After the Love Has Gone: Radical Community after the Election

Susana M. Morris

If you’re like me, you’re probably geeked when election season is finally over. I mean, now we can turn all of our attention back to important things like Game of Thrones, Scandal, and The Real Housewives of Atlanta. Finally!

Sure, I love a giddy Rachel Maddow gushing on MSNBC. Sure, I like the idea of chastened, sullen, defensive conservatives whining and licking their wounds, embarrassing themselves by saying increasingly stupid, pitiful, and asinine things, all the while revealing to anyone with good sense that their ideology and policies are out of touch, retrograde, wack, and shamtastic. (Their tears are delicious.) So, yes, I’m not above putting the shade back in schadenfreude.

Mostly though, I’m really ready to be done with the infighting among the radical Left. The radical Left is not a monolithic entity but rather a diverse set of communities that approach the realization of justice in a variety of ways. I’m not suggesting that we become more alike, but I am concerned that the way we talk about our differences is not only unproductive but oftentimes a violent distraction from our shared goals.

While some folks are still popping bottles and dropping it like it’s hot to Jeezy’s “My President Is Black” and looking forward to celebrating the first woman president in the White House, others are shaking their heads at the complicity of supposedly progressive folks with the imperialism of the state.

Between Obama’s two terms and the dustups between Hillary Clinton and Bernie Sanders, progressive politics feels like a family reunion gone terribly wrong. Folks get drunk and start arguing, secrets get exposed, proverbial dirty laundry gets aired, people choose sides, and nothing gets solved. Then we do it all again in a couple of years. It’s not that we don’t love each other—we just got some major ish to work through. So let’s work through it. What follows is not an exhaustive list, but a few ideas to the get the conversation started.

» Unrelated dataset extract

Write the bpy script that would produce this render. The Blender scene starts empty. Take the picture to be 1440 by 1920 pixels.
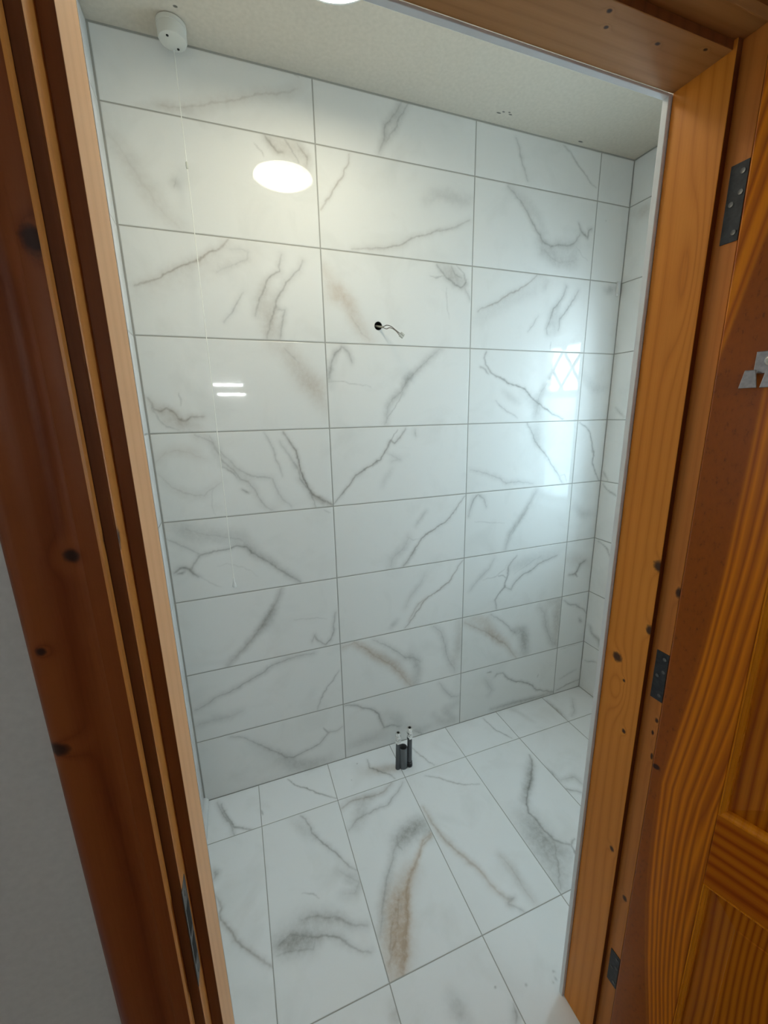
import bpy, bmesh, math
import numpy as np
from mathutils import Vector, Matrix

SC = bpy.context.scene
COL = SC.collection

# ------------------------------------------------------------------ camera
F_PX = 764.21                       # focal length in pixels of the 1440 x 1920 frame
YAW, PITCH, ROLL = 0.348921, 0.236289, -0.020055
CAM = Vector((-0.34639, -1.53226, 1.53627))
def _rot(a, b, c):
    ca, sa, cb, sb, cc, sc = math.cos(a), math.sin(a), math.cos(b), math.sin(b), math.cos(c), math.sin(c)
    R = Matrix(((1, 0, 0), (0, 0, -1), (0, 1, 0)))
    Rz = Matrix(((ca, -sa, 0), (sa, ca, 0), (0, 0, 1)))
    Rx = Matrix(((1, 0, 0), (0, cb, -sb), (0, sb, cb)))
    Rr = Matrix(((cc, -sc, 0), (sc, cc, 0), (0, 0, 1)))
    return Rr @ Rx @ R @ Rz
_R = _rot(YAW, PITCH, ROLL)         # world -> camera (x right, y down, z forward)
_W = _R.transposed() @ Matrix(((1, 0, 0), (0, -1, 0), (0, 0, -1)))
cd = bpy.data.cameras.new('camera')
cam = bpy.data.objects.new('camera', cd)
COL.objects.link(cam)
cam.matrix_world = Matrix.Translation(CAM) @ _W.to_4x4()
cd.sensor_fit = 'HORIZONTAL'
cd.sensor_width = 36.0
cd.lens = F_PX * 36.0 / 1440.0
cd.clip_start = 0.01
SC.camera = cam

# ------------------------------------------------------------------ world, lights, exposure
SC.view_settings.view_transform = 'Standard'
SC.view_settings.look = 'None'
SC.view_settings.gamma = 1.0
SC.view_settings.use_curve_mapping = False
SC.view_settings.exposure = 1.02
w = bpy.data.worlds.new('sky'); SC.world = w
w.use_nodes = True
w.node_tree.nodes['Background'].inputs[0].default_value = (0.62, 0.78, 1.0, 1)
w.node_tree.nodes['Background'].inputs[1].default_value = 0.4

def area(name, loc, rot, sx, sy, power, color):
    l = bpy.data.lights.new(name, 'AREA'); l.shape = 'RECTANGLE'
    l.size, l.size_y, l.energy, l.color = sx, sy, power, color
    o = bpy.data.objects.new(name, l); COL.objects.link(o)
    o.location = loc; o.rotation_euler = rot
    return o
PI = math.pi
# daylight on the shower-room window, and warm fill added at an unseen landing window
area('daylight_bathroom', (1.68, -0.02, 2.25), (0, PI/2, 0), 2.9, 1.90, 240, (0.78, 0.915, 1.0))
area('hall_fill', (-2.05, -1.9, 1.55), (0, -PI/2, 0), 1.1, 0.9, 1.4, (1.0, 0.86, 0.68))

# ------------------------------------------------------------------ dimensions (metres)
XL, XR, YB, YF, ZC = -0.600, 1.376, 0.0, -0.962, 2.565   # tiled room
TW, TH, ZB = 0.5967, 0.300, 0.2875                        # wall tile and the height of its first joint
FX, FY0, FD = -0.0856, -0.1924, 0.5910                    # floor joints
OL, OR, OZ = -0.446, 0.346, 2.008                         # clear opening of the door frame

# ------------------------------------------------------------------ helpers
def tag(o, label=None, cat=None, group=None, kind=None):
    if label: o['label'] = label
    if cat: o['category'] = cat
    if group: o['group'] = group
    if kind: o['kind'] = kind
    return o
def thing(name, label=None, cat=None, loc=(0, 0, 0), group=None, kind=None):
    o = bpy.data.objects.new(name, None); COL.objects.link(o)
    o.location = loc; o.empty_display_size = 0.05
    return tag(o, label, cat, group, kind)
def obj(name, bm, mat, parent=None, smooth=False, bevel=0.0, angle=35):
    me = bpy.data.meshes.new(name)
    bmesh.ops.recalc_face_normals(bm, faces=bm.faces[:])
    bm.to_mesh(me); bm.free()
    o = bpy.data.objects.new(name, me); COL.objects.link(o)
    me.materials.append(mat)
    if smooth:
        for p in me.polygons: p.use_smooth = True
        me.set_sharp_from_angle(angle=math.radians(angle))
    if parent:
        o.parent = parent
        # meshes are built in world space: keep them where they are
        m = Matrix.Identity(4); q = parent
        while q: m = q.matrix_basis @ m; q = q.parent
        me.transform(m.inverted())
    if bevel:
        b = o.modifiers.new('b', 'BEVEL'); b.width = bevel; b.segments = 2; b.limit_method = 'ANGLE'
    return o
def box(bm, x0, x1, y0, y1, z0, z1, M=None):
    vs = [bm.verts.new((x, y, z)) for x in (x0, x1) for y in (y0, y1) for z in (z0, z1)]
    for f in ((0, 1, 3, 2), (4, 6, 7, 5), (0, 4, 5, 1), (2, 3, 7, 6), (0, 2, 6, 4), (1, 5, 7, 3)):
        bm.faces.new([vs[i] for i in f])
    if M: bmesh.ops.transform(bm, matrix=M, verts=vs)
    return vs
def boxes(*bs):
    bm = bmesh.new()
    for b in bs: box(bm, *b)
    return bm
def lathe(bm, prof, c=(0, 0, 0), seg=32, M=None, cap=True):
    rings = []
    for r, z in prof:
        rings.append([bm.verts.new((r*math.cos(2*PI*i/seg), r*math.sin(2*PI*i/seg), z)) for i in range(seg)])
    for a, b in zip(rings, rings[1:]):
        for i in range(seg): bm.faces.new((a[i], a[(i+1) % seg], b[(i+1) % seg], b[i]))
    if cap:
        bm.faces.new(rings[0][::-1]); bm.faces.new(rings[-1])
    vs = [v for r in rings for v in r]
    M = Matrix.Translation(c) @ (M or Matrix.Identity(4))
    bmesh.ops.transform(bm, matrix=M, verts=vs)
    return vs
def tube(bm, pts, r, seg=10):
    pts = [Vector(p) for p in pts]; rings = []; up = Vector((0.3, 0.2, 1)).normalized()
    for i, p in enumerate(pts):
        t = (pts[min(i+1, len(pts)-1)] - pts[max(i-1, 0)]).normalized()
        a = t.cross(up)
        if a.length < 1e-3: a = t.cross(Vector((1, 0, 0)))
        a.normalize(); b = t.cross(a).normalized()
        rr = r[i] if isinstance(r, (list, tuple)) else r
        rings.append([bm.verts.new(p + rr*(a*math.cos(2*PI*k/seg) + b*math.sin(2*PI*k/seg))) for k in range(seg)])
    for A, B in zip(rings, rings[1:]):
        for k in range(seg): bm.faces.new((A[k], A[(k+1) % seg], B[(k+1) % seg], B[k]))
    bm.faces.new(rings[0][::-1]); bm.faces.new(rings[-1])
def spline(pts, n=8):
    pts = [Vector(p) for p in pts]; out = []
    P = [pts[0]] + pts + [pts[-1]]
    for i in range(1, len(P)-2):
        for k in range(n):
            t = k/n
            out.append(0.5*((2*P[i]) + (P[i+1]-P[i-1])*t + (2*P[i-1]-5*P[i]+4*P[i+1]-P[i+2])*t*t + (3*P[i]-P[i-1]-3*P[i+1]+P[i+2])*t**3))
    out.append(pts[-1]); return out
def prism(bm, poly, z0, z1, axis='Z'):
    """closed 2D outline extruded along an axis: Z (x,y), X (y,z)"""
    f = (lambda a, b, t: (a, b, t)) if axis == 'Z' else (lambda a, b, t: (t, a, b))
    A = [bm.verts.new(f(a, b, z0)) for a, b in poly]; B = [bm.verts.new(f(a, b, z1)) for a, b in poly]
    n = len(poly)
    for i in range(n): bm.faces.new((A[i], A[(i+1) % n], B[(i+1) % n], B[i]))
    bm.faces.new(A[::-1]); bm.faces.new(B)
    return A + B

# ------------------------------------------------------------------ materials
class NT:
    def __init__(s, name):
        s.m = bpy.data.materials.new(name); s.m.use_nodes = True
        s.t = s.m.node_tree; s.b = s.t.nodes['Principled BSDF']
    def n(s, typ, **kw):
        nd = s.t.nodes.new(typ)
        for k, v in kw.items(): setattr(nd, k, v)
        return nd
    def link(s, a, b): s.t.links.new(a, b)
    def put(s, sock, v):
        if isinstance(v, bpy.types.NodeSocket): s.link(v, sock)
        else: sock.default_value = v
    def math(s, op, a, b=0.0, c=None, clamp=False):
        nd = s.n('ShaderNodeMath', operation=op); nd.use_clamp = clamp
        s.put(nd.inputs[0], a); s.put(nd.inputs[1], b)
        if c is not None: s.put(nd.inputs[2], c)
        return nd.outputs[0]
    def mix(s, f, a, b, mode='MIX'):
        nd = s.n('ShaderNodeMix', data_type='RGBA', blend_type=mode)
        s.put(nd.inputs[0], f)
        for i, v in ((6, a), (7, b)):
            s.put(nd.inputs[i], v if isinstance(v, bpy.types.NodeSocket) else (*v, 1) if len(v) == 3 else v)
        return nd.outputs[2]
    def obj(s):
        return s.n('ShaderNodeTexCoord').outputs['Object']
    def sep(s, v):
        nd = s.n('ShaderNodeSeparateXYZ'); s.link(v, nd.inputs[0]); return nd.outputs
    def comb(s, x, y, z):
        nd = s.n('ShaderNodeCombineXYZ')
        for i, v in enumerate((x, y, z)): s.put(nd.inputs[i], v)
        return nd.outputs[0]
    def scale(s, v, k):
        nd = s.n('ShaderNodeVectorMath', operation='MULTIPLY'); s.link(v, nd.inputs[0]); nd.inputs[1].default_value = k
        return nd.outputs[0]
    def noise(s, v, scale, detail=3, rough=0.5, dist=0.0):
        nd = s.n('ShaderNodeTexNoise'); s.link(v, nd.inputs['Vector'])
        nd.inputs['Scale'].default_value = scale; nd.inputs['Detail'].default_value = detail
        nd.inputs['Roughness'].default_value = rough; nd.inputs['Distortion'].default_value = dist
        return nd.outputs['Fac']
    def ramp(s, f, stops):
        nd = s.n('ShaderNodeValToRGB'); s.link(f, nd.inputs[0])
        e = nd.color_ramp.elements
        while len(e) < len(stops): e.new(0.5)
        for k, (p, c) in zip(e, stops): k.position = p; k.color = (*c, 1) if len(c) == 3 else c
        return nd.outputs[0]
    def bump(s, h, strength, dist=0.001):
        nd = s.n('ShaderNodeBump'); s.link(h, nd.inputs['Height'])
        nd.inputs['Strength'].default_value = strength; nd.inputs['Distance'].default_value = dist
        s.link(nd.outputs[0], s.b.inputs['Normal'])

def plain(name, color, rough=0.5, metal=0.0, spec=0.5, noise=0.0, nscale=60, bump=0.0, emit=None, es=0):
    t = NT(name); b = t.b
    b.inputs['Roughness'].default_value = rough; b.inputs['Metallic'].default_value = metal
    b.inputs['Specular IOR Level'].default_value = spec
    v = t.obj(); f = t.noise(v, nscale, 4)
    lo = [c*(1-noise) for c in color]; hi = [min(1, c*(1+noise)) for c in color]
    t.link(t.ramp(f, [(0.3, lo), (0.7, hi)]), b.inputs['Base Color'])
    if bump: t.bump(f, bump, 0.002)
    if emit: b.inputs['Emission Color'].default_value = (*emit, 1); b.inputs['Emission Strength'].default_value = es
    return t.m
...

     1.   Let’s reject binaries: good/bad, Democrat/Republican, liberal/conservative, revolutionary/Uncle Tom. I think we experience and engage politics on a spectrum and trying to take a snapshot of someone’s beliefs from one action (e.g., voting and not voting) and then running around being like, “Ah-ha! You’re not quite right because you believe in xyz!” is neither cute nor productive.

     2.   Along those lines, let’s rebuke authenticity wars. I think the most recent fissures in the radical Left should invite us to consider the ways in which the organizing and ideology coming out of the liberation movements of the 1960s and 1970s challenge/inform/undermine our current work. I see some folks wanting to eschew the call to honor the legacy of the civil rights movement, finding such calls often mean shutting up about their concerns in order to appear legitimate. Other folks warn that if you completely abandon the ideology and action of what came before us, you are doing a disservice to history and not wanting to connect authentically to the struggle. I don’t think these conversations are completely at odds, but reducing the convo to one about legitimacy just doesn’t serve us well.

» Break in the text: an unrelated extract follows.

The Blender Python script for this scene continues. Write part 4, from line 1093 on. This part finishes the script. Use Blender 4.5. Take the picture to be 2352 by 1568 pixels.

     3.   Let’s reject elitism and navel-gazing. We are a part of complex communities, and we don’t deserve to be leaders simply because we have degrees or work at certain organizations. Yet some of us treat our family, friends, and neighbors with condescension and disdain, acting like we are radical evangelists among ignorant heathens. That’s why sometimes the folks we work with and serve don’t like and, more importantly, don’t trust many of us.

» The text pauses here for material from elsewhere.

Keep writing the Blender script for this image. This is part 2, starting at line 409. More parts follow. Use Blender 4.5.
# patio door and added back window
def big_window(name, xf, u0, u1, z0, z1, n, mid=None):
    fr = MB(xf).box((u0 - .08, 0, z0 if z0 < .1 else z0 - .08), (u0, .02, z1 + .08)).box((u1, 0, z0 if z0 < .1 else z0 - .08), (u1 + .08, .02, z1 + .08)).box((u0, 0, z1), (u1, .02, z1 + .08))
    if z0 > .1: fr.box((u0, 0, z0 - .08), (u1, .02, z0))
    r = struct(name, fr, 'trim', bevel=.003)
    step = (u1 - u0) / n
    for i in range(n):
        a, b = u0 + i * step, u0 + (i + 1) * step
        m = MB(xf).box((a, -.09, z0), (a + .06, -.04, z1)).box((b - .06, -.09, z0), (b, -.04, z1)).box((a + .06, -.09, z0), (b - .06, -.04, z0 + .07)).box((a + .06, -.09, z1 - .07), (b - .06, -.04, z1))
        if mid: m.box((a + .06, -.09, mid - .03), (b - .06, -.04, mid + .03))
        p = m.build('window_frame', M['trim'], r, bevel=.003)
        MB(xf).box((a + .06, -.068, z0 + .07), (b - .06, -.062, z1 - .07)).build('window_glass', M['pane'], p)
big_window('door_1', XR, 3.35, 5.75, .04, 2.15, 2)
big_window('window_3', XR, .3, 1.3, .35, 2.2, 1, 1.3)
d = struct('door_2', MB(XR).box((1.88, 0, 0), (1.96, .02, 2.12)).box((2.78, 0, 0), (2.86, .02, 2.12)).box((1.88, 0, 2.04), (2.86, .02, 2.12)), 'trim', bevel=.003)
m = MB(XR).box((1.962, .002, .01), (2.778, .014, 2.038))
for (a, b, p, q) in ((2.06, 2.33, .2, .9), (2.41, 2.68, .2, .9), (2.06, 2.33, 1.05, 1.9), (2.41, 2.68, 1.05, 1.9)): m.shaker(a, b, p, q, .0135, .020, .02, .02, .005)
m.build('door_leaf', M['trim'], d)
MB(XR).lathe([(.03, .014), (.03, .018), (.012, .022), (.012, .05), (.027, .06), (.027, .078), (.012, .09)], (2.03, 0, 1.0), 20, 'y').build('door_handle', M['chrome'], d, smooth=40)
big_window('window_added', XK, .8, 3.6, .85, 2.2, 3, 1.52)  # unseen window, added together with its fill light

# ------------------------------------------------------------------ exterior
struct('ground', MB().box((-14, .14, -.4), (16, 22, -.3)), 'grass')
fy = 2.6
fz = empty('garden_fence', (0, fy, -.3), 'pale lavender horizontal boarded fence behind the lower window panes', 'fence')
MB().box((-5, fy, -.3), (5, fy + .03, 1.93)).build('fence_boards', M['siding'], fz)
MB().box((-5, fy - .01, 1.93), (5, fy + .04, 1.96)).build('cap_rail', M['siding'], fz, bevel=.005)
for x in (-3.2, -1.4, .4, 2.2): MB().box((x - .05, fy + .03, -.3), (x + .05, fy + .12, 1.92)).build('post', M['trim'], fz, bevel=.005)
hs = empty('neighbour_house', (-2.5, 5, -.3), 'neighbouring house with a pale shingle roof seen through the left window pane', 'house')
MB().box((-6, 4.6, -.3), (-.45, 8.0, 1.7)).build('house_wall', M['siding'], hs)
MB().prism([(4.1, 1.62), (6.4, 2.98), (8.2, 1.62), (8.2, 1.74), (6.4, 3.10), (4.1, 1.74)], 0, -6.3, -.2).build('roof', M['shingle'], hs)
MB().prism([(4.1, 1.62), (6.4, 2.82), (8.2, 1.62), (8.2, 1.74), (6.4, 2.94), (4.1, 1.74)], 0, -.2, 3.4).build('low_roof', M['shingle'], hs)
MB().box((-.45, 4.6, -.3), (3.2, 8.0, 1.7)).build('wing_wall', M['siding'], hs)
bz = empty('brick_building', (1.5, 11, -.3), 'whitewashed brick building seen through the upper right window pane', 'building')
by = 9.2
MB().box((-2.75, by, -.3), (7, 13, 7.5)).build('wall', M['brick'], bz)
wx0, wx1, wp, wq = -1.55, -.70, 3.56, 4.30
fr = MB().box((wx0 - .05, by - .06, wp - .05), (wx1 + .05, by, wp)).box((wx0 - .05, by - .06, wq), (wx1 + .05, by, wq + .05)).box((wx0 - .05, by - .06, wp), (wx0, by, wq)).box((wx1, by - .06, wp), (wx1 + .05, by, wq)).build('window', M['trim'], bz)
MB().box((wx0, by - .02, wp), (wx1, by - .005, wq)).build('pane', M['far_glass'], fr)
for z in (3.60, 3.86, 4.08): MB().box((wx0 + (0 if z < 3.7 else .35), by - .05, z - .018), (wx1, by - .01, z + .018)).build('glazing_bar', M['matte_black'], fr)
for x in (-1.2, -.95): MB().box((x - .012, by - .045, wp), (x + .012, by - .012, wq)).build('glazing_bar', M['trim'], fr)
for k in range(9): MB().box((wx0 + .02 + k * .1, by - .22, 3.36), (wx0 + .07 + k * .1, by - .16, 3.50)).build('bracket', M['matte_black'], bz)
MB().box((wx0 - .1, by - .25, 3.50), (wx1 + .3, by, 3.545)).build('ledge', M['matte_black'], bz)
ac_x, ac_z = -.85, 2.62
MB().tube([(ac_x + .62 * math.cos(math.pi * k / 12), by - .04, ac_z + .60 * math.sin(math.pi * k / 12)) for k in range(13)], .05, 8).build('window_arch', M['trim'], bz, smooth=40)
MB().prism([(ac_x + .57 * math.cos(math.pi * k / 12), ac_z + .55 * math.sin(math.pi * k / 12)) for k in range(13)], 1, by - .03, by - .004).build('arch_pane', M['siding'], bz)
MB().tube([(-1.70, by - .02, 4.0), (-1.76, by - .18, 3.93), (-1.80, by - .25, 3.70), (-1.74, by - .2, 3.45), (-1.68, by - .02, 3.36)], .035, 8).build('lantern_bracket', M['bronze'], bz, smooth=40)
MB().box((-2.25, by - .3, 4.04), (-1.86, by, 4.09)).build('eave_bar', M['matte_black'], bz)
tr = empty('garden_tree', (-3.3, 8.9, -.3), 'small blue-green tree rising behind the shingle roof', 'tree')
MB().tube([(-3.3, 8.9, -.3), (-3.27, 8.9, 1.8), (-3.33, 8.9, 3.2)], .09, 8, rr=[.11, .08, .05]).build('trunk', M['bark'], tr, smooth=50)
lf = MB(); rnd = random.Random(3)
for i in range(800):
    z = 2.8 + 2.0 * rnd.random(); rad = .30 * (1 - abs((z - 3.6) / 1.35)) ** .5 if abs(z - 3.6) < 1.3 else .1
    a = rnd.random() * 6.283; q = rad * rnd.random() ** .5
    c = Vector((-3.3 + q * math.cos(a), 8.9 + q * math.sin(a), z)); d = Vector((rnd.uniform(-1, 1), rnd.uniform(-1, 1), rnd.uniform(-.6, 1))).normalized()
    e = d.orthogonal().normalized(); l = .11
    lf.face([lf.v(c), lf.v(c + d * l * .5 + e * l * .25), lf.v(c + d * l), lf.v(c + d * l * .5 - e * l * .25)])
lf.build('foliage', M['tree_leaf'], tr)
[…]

     4.   Let’s be nuanced in our discussion of respectability politics. I’m all about calling out investments in dominant notions of what is normal and acceptable as a way to harness power, especially in communities of color and among queer folk. But, sometimes the zeal in calling out respectability politics fails to recognize the complicated, ambivalent ways in which folks adhere to and/or reject what it means to be respectable. Also, see #3.

     5.   Let’s recognize that pretty much all of us have some type of privilege and we should make pains to interrogate our ish and really listen to one another. Also, being an expert on racism, for example, doesn’t mean you always get the nuances of, say, ableism. But, thankfully, you—we—can learn. Our brains are awesome like that.

     6.   Unless someone is being violent, let’s passionately disagree with one another without eviscerating each other’s humanity. For real.

Ultimately, my thoughts are that we need to have difficult dialogues without cannibalizing each other. Let’s embrace our diversity in the movement and not call for a unity that steamrolls over dissension. We see how the Far Right is imploding, but the difference between us and them is that they have boatloads of cash and no scruples whatsoever and we have an abundance of ethical concerns, passion, and student loans we cannot ask our parents to pay for. They will rise again, but if we become too fractured it might be a different story for us. This is a call to keep our eyes on the prize—it’s not just about being right, it’s about working together for justice.